Minggu, 22 November 2009

the weapon of the weak


Terdapat pergeseran modus penguasaan dan kontrol negara atas hutan dalam perjalanan sejarahnya, yakni dari sekedar menguasai spesies kayu tertentu dan tenaga kerja, menjadi penguasaan wilayah serta membatasi dan mengatur aktivitas manusia dengan sumber daya alamnya, yang kemudian menambahkan kata konservasi untuk menguatkan legitimasinya. Klaim negara dan Konservasionis (yang kadang bersekutu dalam prakteknya)menambah kekuatan legitimasinya itu dengan menyodorkan sebuah gambaran ruang abstrak atau 'peta'. Peta ini menjadi powerfull dan alat kontrol atas aktivitas manusia oleh pihak tertentu - ketika diterapkan dalam wacana teritorialisasi dan konservasi. Peta itu mereka buat sendiri, ditandai sendiri batas-batasnya, lalu mereka imajikan sendiri : siapa yang berhak ada di dalam kawasan peta tersebut, dan siapa yang tak boleh ada di dalamnya. Peta menjadi persoalan 'mengeluarkan dan memasukan' unsur tertentu dengan cara sepihak.
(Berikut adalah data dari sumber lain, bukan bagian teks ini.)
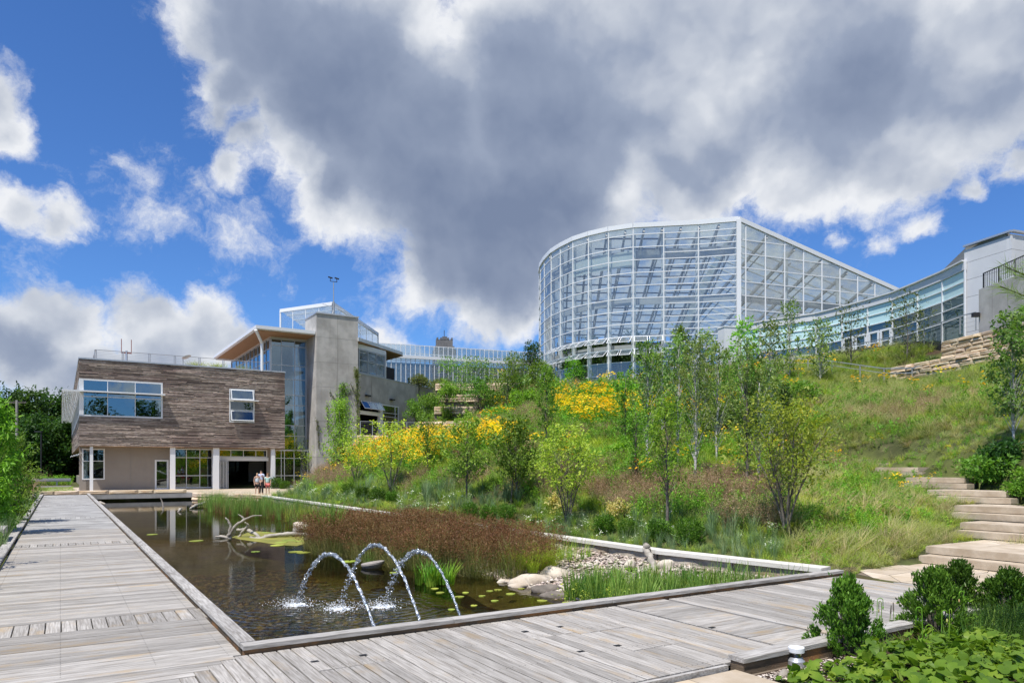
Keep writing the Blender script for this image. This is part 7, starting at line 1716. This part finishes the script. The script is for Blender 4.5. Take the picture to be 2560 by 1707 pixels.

Jika dulu dimasa feodalisme tanah dimiliki dan dikuasai patron, lalu orang dikuasai sebagai jaminan tenaga kerja. Kemudian Belanda berkuasa, maka tanah dan hutan dikuasai untuk mengontrol tenaga kerja dalam pengambilan species tumbuhan unggul, yang laku dipasaran dunia. Di masa kini, saat feodaliseme dan jejak kolonialisme telah pergi, negara RI justru mewarisi sifat dan karaktek penguasaan masa lalu, dengan memperluas legitimasinya. Negara di masa kini telah mengambil alih peran tuan tanah (patron yang dulu mengayomi rakyat), meneruskan jejak kolonialisme Belanda, sambil meluaskan kekuasaan atas teritorialnya dengan menguasai lahan, tanah, dan kawasan hutan.

Negara selalu menetapkan batas penguasaan formal ketika mengklaim satu wilayah, sementara di tingkat lokal penguasaan lahan atau hutan kadang berdasarkan atas hukum adat atau atas dorongan kebutuhan subsisten. Rezim negara kerap mempolitisi citra penjahat hutan secara tidak sah, ia melabel mereka sebagai kriminal yang subversif, yang seolah-olah perbuatan mereka mengganggu wibawa dan otoritasnya. Dilain pihak masyarakat asli dan orang-orang yang telah hidup ratusan tahun didalamnya, kadang bertindak dan bereaksi sekedar memperpanjang hidup, ia bertindak juga sebagai wujud protes atas hilangnya akses atas sumber daya alamiahnya dan atas terancamnya subsistensi. Tindakan protes mereka sesungguhnya bukan dimaksudkan untuk menggulingkan kedaulatan negara, mereka menuntut hak, hak atas hutan yang menjadi sandaran hidup dan ekspresi kultural. Dalam wacana lokal, pemaksaan negara dan kesewenang-wenagannya ini dianggap kejahatan dan penghianatan yang tentunya menimbulkan perlawanan yang terus berproses dalam berbagai bentuk. Perlawanan yang oleh James C Scott diistilahkan dengan bentuk perlawanan sehari-hari: tanpa bentuk, tak terorganisir,gerilya diam-diam, dan perlawanan pasif lainnya.